0 4 * * * /usr/local/lib/notes-mode/mkall

(Assuming that your notes programs are installed in /usr/local/lib/notes-mode, the default location.)

The notes directories

The final thing needed to tie basic notes-mode together his how the pieces fit together. Since my graduate work is in file systems, you can bet that directories are involved.

Notes-mode keeps its files in a two-level hierarchy:

~/NOTES
~/NOTES/index
~/NOTES/rawindex
~/NOTES/199603
~/NOTES/199603/960329
~/NOTES/199603/960330
~/NOTES/199604
~/NOTES/199604/960401

The top level, `~/NOTES', is the notes directory. It keeps all notes in one place. (The name of this directory is configurable, See section Notes-mode configuration.)

Inside the notes directory are two files and a number of directories. The files are `index', the index of all entries (see section The notes index), and `rawindex', used internally.

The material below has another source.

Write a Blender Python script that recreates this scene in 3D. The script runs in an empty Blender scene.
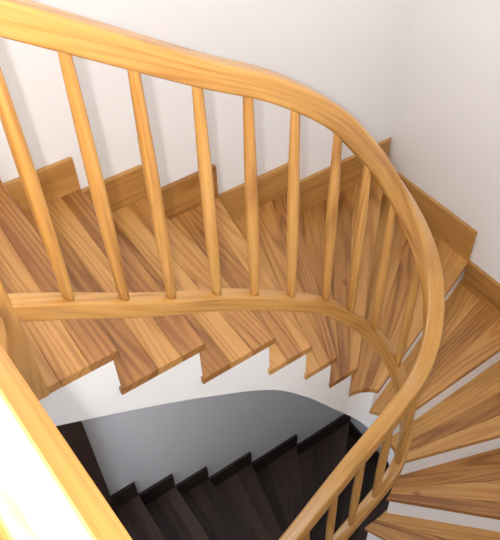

The notes directory also contains a number of subdirectories, sometimes called intermediate directories. These directories group the actual notes files into manageable chunks, keeping any directory from getting too large. Intermediate directories are named by the four-digit year and the two-digit month of the entries they contain. (The format of intermediate directories is configurable, See section Notes-mode configuration.)

Finally, each intermediate directory are the notes files themselves, named according to the two-digit year, month, and day-of-month.

For the most part, notes-mode will automatically maintain this organization of files, once you create the top-level directory. Notes-mode will also automatically insure that all files in the notes directory are unreadable by anyone other than their owner. Notes are personal things. (This behavior is not currently configurable, but it probably should be.)